- _Requirement_: Quote, please, the line with "875 pixels high.", the line with "g=br[k]*r.uniform(.7,1.3)*(0.75+.5*max(0,c[2]-.4))", and every line between them, exactly and with nothing else.

- _Extracted entries_:
■ ■ ■
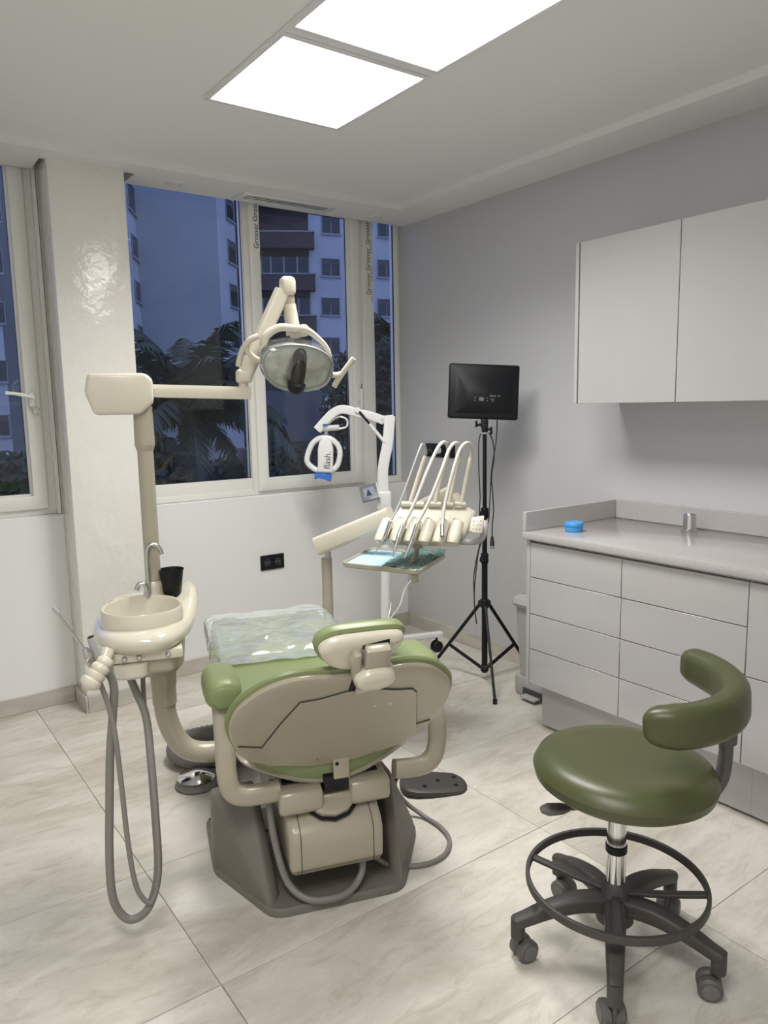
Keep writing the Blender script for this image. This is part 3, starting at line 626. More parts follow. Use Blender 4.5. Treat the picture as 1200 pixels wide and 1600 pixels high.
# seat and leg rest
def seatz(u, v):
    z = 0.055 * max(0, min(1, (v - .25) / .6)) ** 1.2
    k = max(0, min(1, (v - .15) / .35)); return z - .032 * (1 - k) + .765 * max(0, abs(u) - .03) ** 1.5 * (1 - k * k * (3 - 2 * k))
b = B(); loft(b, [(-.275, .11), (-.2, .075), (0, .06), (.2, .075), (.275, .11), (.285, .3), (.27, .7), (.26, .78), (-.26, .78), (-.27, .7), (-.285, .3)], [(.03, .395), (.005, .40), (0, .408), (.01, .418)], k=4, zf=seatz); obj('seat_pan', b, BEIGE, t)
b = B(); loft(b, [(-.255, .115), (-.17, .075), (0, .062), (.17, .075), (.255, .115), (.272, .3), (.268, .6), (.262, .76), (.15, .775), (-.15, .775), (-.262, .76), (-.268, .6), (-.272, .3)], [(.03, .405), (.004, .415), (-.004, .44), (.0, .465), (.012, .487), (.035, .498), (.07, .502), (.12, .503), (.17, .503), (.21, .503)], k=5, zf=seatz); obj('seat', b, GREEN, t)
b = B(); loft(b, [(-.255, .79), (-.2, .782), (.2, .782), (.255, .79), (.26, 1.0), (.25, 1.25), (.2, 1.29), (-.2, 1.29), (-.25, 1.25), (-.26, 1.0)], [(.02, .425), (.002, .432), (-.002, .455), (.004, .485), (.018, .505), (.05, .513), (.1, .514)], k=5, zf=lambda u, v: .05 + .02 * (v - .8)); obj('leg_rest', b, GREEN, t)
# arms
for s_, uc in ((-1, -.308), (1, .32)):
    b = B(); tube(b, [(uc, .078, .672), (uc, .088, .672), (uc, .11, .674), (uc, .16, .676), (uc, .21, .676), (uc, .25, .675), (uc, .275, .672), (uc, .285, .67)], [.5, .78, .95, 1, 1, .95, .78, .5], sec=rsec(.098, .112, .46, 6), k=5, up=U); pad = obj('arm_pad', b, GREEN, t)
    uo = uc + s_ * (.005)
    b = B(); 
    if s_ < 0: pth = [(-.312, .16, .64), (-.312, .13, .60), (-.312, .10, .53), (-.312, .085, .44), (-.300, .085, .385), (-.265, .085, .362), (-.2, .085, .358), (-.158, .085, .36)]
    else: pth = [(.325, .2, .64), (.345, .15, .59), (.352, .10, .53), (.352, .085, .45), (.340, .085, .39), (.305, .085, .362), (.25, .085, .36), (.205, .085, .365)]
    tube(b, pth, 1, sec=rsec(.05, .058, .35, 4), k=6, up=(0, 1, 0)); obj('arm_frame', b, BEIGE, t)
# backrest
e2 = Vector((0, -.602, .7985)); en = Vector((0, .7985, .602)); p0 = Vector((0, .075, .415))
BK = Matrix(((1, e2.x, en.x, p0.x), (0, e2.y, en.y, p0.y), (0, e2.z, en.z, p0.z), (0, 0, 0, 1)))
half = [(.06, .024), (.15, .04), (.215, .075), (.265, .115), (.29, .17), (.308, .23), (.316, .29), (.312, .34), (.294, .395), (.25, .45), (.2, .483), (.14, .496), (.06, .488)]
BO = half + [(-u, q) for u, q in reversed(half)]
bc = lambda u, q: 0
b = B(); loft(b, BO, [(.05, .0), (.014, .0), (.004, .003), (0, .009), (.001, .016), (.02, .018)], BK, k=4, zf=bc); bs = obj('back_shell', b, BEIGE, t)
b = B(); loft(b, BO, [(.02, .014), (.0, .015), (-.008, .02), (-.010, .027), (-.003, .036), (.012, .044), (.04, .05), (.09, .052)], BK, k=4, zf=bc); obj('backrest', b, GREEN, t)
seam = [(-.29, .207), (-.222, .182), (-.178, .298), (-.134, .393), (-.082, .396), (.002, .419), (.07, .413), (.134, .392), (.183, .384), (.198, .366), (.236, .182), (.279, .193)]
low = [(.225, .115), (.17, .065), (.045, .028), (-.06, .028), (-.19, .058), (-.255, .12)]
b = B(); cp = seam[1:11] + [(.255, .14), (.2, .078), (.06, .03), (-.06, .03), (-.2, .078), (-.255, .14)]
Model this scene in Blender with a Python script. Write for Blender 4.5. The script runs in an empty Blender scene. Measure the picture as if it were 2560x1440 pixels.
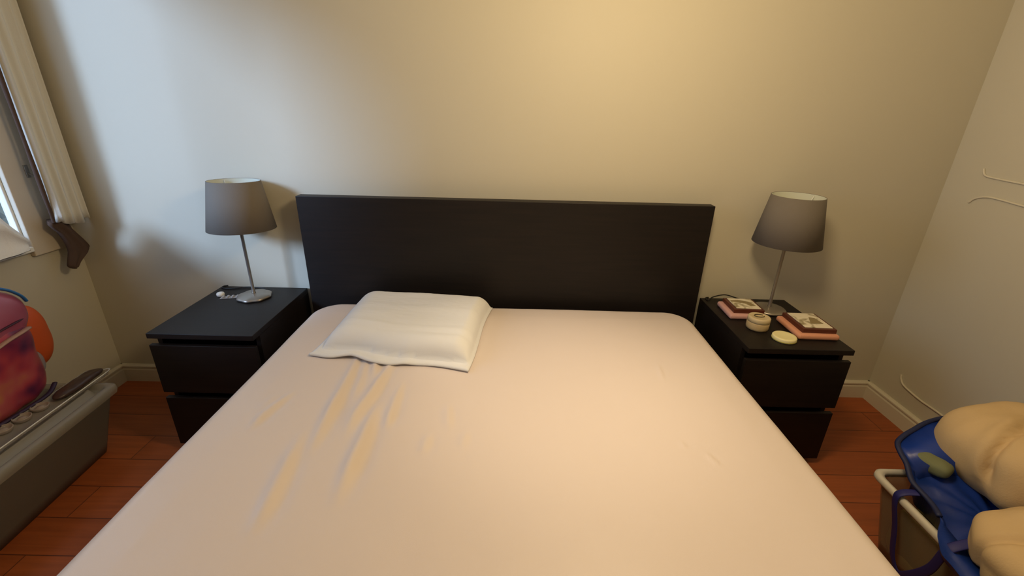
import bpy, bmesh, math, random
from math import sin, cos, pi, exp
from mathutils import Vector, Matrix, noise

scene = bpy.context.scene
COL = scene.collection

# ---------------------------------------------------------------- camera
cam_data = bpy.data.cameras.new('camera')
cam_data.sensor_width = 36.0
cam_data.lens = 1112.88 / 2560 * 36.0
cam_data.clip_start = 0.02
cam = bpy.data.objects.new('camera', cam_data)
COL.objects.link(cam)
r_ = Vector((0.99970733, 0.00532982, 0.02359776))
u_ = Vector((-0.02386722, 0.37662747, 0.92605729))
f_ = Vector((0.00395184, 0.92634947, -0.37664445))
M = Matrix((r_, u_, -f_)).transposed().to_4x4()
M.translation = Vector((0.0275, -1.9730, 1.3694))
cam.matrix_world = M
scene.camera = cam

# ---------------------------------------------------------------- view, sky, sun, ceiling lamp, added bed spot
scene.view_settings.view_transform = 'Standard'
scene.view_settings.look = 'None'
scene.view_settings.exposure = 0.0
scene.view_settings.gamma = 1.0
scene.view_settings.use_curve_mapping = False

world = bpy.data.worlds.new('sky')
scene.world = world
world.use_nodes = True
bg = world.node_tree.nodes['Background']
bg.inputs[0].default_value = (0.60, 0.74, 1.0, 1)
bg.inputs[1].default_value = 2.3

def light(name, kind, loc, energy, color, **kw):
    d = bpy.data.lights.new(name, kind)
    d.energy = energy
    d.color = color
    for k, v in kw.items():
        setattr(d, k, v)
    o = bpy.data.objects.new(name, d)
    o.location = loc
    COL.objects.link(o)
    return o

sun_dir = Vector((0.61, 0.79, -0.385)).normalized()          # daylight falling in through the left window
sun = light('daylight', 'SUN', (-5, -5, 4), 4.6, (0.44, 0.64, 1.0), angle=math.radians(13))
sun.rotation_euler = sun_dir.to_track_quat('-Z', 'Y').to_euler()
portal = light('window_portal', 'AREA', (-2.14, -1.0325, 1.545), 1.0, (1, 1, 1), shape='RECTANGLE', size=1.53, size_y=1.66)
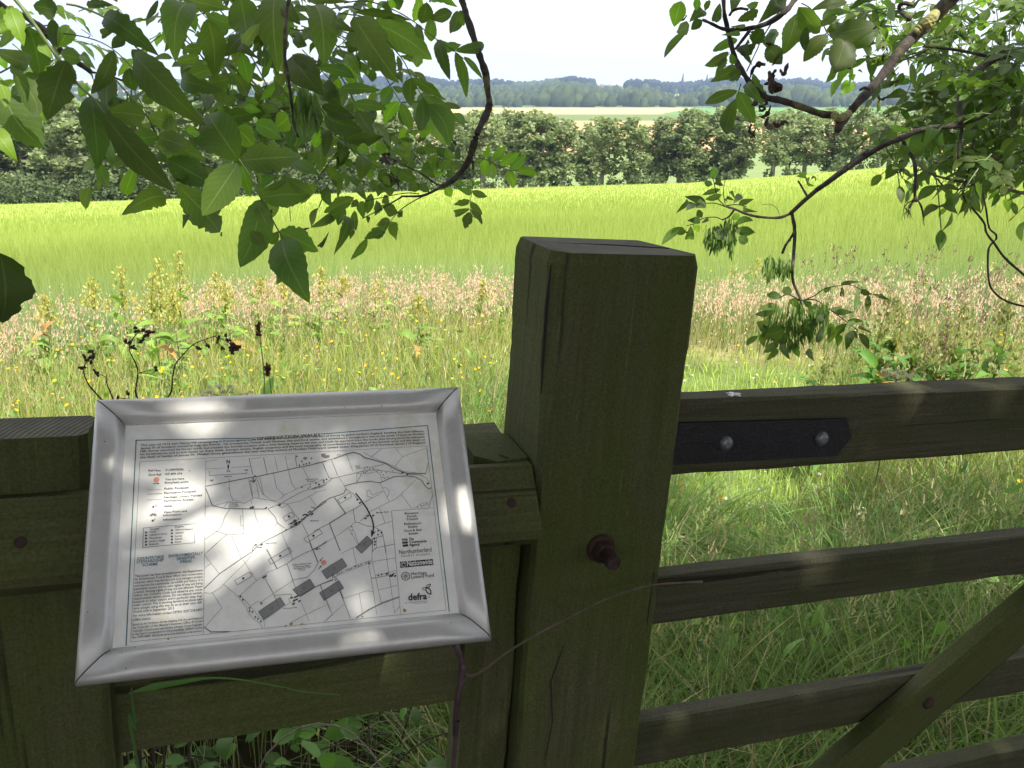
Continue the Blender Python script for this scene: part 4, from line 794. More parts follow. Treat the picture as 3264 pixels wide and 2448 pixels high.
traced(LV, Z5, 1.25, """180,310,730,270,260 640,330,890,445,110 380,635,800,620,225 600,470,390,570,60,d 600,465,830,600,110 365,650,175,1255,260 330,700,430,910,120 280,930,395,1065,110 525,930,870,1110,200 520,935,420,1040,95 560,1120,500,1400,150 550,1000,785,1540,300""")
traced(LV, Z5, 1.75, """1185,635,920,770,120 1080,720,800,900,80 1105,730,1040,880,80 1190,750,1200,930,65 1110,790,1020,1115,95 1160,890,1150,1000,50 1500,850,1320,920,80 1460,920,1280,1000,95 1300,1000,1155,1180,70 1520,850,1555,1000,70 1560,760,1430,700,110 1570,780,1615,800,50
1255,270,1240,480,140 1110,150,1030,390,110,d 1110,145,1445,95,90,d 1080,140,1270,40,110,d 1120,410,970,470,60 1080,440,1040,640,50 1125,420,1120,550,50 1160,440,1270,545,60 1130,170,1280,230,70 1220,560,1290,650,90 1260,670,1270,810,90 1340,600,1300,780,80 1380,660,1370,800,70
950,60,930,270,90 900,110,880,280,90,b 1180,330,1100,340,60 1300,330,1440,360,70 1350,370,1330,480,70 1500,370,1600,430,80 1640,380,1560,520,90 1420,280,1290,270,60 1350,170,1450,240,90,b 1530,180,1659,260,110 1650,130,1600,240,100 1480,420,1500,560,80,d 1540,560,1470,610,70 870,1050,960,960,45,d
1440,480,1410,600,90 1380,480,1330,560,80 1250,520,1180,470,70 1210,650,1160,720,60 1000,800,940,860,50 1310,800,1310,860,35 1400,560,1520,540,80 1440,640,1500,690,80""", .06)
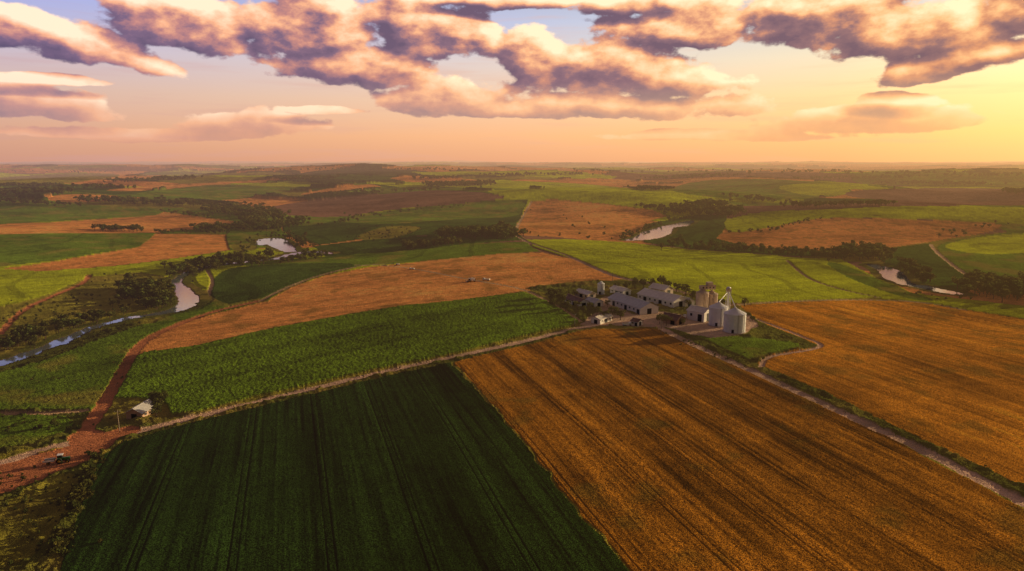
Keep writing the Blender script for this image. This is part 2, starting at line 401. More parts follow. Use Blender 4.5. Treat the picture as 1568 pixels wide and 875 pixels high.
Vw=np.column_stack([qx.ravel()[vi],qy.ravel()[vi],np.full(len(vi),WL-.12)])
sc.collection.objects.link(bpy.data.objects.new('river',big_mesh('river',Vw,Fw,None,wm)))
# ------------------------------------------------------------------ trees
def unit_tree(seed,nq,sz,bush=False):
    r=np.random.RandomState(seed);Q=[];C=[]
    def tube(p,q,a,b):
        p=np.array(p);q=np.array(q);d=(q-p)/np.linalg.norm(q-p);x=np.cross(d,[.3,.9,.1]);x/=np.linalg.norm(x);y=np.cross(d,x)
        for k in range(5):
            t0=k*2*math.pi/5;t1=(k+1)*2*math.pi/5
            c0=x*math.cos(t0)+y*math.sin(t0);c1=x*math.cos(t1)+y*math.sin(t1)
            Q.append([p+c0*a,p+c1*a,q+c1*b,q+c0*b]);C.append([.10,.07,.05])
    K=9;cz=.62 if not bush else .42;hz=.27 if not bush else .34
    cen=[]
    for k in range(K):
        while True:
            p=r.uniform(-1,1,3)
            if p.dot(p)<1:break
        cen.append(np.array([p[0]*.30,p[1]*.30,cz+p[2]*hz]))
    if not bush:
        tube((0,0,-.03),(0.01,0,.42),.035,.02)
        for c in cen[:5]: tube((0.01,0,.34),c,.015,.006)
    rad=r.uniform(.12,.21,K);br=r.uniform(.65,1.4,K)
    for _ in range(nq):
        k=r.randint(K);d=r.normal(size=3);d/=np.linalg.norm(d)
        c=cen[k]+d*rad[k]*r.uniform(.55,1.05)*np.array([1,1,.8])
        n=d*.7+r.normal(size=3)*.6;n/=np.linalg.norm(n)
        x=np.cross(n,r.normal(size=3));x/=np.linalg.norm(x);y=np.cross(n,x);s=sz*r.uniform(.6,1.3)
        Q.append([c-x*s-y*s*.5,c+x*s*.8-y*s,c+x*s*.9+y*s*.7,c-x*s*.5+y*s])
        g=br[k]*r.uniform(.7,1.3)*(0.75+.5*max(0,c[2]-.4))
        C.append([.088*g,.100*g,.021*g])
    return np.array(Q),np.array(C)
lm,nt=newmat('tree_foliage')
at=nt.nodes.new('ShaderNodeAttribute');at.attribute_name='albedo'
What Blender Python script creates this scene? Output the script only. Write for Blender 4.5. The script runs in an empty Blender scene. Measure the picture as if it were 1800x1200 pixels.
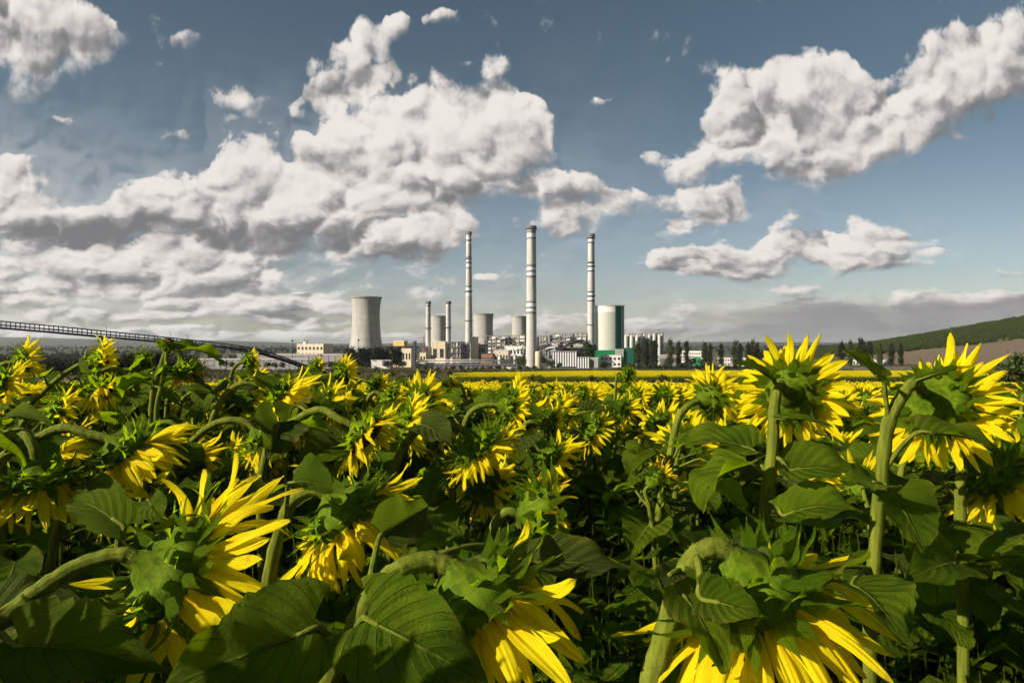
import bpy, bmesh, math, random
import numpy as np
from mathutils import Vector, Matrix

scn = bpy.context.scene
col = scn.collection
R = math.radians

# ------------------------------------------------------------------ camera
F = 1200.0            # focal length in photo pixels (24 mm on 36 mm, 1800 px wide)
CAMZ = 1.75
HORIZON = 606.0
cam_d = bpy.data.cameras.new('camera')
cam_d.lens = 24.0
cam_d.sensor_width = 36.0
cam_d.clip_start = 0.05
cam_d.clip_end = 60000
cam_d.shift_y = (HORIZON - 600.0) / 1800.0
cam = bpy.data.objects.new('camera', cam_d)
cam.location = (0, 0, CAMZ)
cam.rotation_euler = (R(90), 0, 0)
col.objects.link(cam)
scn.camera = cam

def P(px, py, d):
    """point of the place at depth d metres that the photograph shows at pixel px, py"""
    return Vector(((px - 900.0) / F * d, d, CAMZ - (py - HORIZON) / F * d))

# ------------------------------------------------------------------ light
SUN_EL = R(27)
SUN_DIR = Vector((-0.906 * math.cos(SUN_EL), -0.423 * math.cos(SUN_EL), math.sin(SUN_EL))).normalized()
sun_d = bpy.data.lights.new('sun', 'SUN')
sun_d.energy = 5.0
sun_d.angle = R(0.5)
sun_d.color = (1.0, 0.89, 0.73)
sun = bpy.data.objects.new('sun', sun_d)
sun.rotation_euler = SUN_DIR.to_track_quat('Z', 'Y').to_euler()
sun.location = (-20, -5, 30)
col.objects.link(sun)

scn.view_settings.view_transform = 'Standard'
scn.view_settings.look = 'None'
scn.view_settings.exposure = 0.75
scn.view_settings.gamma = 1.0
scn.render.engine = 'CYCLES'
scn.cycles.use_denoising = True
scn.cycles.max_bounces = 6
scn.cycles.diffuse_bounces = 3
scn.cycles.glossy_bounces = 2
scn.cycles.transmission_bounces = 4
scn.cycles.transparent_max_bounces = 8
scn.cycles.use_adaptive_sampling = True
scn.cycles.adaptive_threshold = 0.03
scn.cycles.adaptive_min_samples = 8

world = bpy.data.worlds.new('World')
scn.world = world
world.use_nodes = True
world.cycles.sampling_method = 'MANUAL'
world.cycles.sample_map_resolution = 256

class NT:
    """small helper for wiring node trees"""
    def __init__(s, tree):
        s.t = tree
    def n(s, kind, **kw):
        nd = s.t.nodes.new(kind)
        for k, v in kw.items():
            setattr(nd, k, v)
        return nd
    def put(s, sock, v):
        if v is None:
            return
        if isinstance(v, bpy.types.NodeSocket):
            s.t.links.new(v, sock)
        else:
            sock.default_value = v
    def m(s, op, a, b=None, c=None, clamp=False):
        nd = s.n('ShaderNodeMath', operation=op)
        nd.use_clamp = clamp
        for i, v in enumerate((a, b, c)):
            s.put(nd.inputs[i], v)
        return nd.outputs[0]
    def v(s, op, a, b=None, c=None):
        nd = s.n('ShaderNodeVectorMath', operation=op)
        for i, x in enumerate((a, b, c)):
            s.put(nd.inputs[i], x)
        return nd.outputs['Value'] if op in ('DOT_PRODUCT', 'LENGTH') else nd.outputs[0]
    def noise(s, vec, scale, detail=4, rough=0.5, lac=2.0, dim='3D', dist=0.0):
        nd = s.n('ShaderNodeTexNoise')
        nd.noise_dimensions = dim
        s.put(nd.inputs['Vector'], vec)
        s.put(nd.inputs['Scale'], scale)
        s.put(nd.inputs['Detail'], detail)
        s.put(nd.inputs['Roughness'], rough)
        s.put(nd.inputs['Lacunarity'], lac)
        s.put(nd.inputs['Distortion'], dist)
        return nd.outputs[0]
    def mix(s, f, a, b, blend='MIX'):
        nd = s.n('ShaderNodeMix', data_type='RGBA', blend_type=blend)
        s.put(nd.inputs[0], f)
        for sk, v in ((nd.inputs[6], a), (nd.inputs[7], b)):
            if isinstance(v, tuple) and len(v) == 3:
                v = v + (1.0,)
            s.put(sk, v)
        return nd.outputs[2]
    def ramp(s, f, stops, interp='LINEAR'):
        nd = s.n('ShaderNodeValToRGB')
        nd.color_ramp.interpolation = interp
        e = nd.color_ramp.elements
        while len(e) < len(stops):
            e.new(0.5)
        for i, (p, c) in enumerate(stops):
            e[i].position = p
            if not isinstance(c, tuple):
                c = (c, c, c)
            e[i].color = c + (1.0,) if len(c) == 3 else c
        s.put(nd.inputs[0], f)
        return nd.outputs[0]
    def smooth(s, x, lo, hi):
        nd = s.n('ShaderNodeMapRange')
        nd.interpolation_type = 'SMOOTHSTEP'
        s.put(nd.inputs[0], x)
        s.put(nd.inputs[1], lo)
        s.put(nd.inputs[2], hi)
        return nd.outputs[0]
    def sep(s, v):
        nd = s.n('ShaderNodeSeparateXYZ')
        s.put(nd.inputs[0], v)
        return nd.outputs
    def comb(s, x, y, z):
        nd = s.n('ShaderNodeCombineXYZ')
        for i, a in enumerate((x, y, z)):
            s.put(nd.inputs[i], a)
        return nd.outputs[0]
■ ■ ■
- _Result_:
Keep writing the Blender script for this image. This is part 2, starting at line 401. More parts follow. Use Blender 4.5. Treat the picture as 1568 pixels wide and 875 pixels high.
Vw=np.column_stack([qx.ravel()[vi],qy.ravel()[vi],np.full(len(vi),WL-.12)])
sc.collection.objects.link(bpy.data.objects.new('river',big_mesh('river',Vw,Fw,None,wm)))
# ------------------------------------------------------------------ trees
def unit_tree(seed,nq,sz,bush=False):
    r=np.random.RandomState(seed);Q=[];C=[]
    def tube(p,q,a,b):
        p=np.array(p);q=np.array(q);d=(q-p)/np.linalg.norm(q-p);x=np.cross(d,[.3,.9,.1]);x/=np.linalg.norm(x);y=np.cross(d,x)
        for k in range(5):
            t0=k*2*math.pi/5;t1=(k+1)*2*math.pi/5
            c0=x*math.cos(t0)+y*math.sin(t0);c1=x*math.cos(t1)+y*math.sin(t1)
            Q.append([p+c0*a,p+c1*a,q+c1*b,q+c0*b]);C.append([.10,.07,.05])
    K=9;cz=.62 if not bush else .42;hz=.27 if not bush else .34
    cen=[]
    for k in range(K):
        while True:
            p=r.uniform(-1,1,3)
            if p.dot(p)<1:break
        cen.append(np.array([p[0]*.30,p[1]*.30,cz+p[2]*hz]))
    if not bush:
        tube((0,0,-.03),(0.01,0,.42),.035,.02)
        for c in cen[:5]: tube((0.01,0,.34),c,.015,.006)
    rad=r.uniform(.12,.21,K);br=r.uniform(.65,1.4,K)
    for _ in range(nq):
        k=r.randint(K);d=r.normal(size=3);d/=np.linalg.norm(d)
        c=cen[k]+d*rad[k]*r.uniform(.55,1.05)*np.array([1,1,.8])
        n=d*.7+r.normal(size=3)*.6;n/=np.linalg.norm(n)
        x=np.cross(n,r.normal(size=3));x/=np.linalg.norm(x);y=np.cross(n,x);s=sz*r.uniform(.6,1.3)
        Q.append([c-x*s-y*s*.5,c+x*s*.8-y*s,c+x*s*.9+y*s*.7,c-x*s*.5+y*s])
        g=br[k]*r.uniform(.7,1.3)*(0.75+.5*max(0,c[2]-.4))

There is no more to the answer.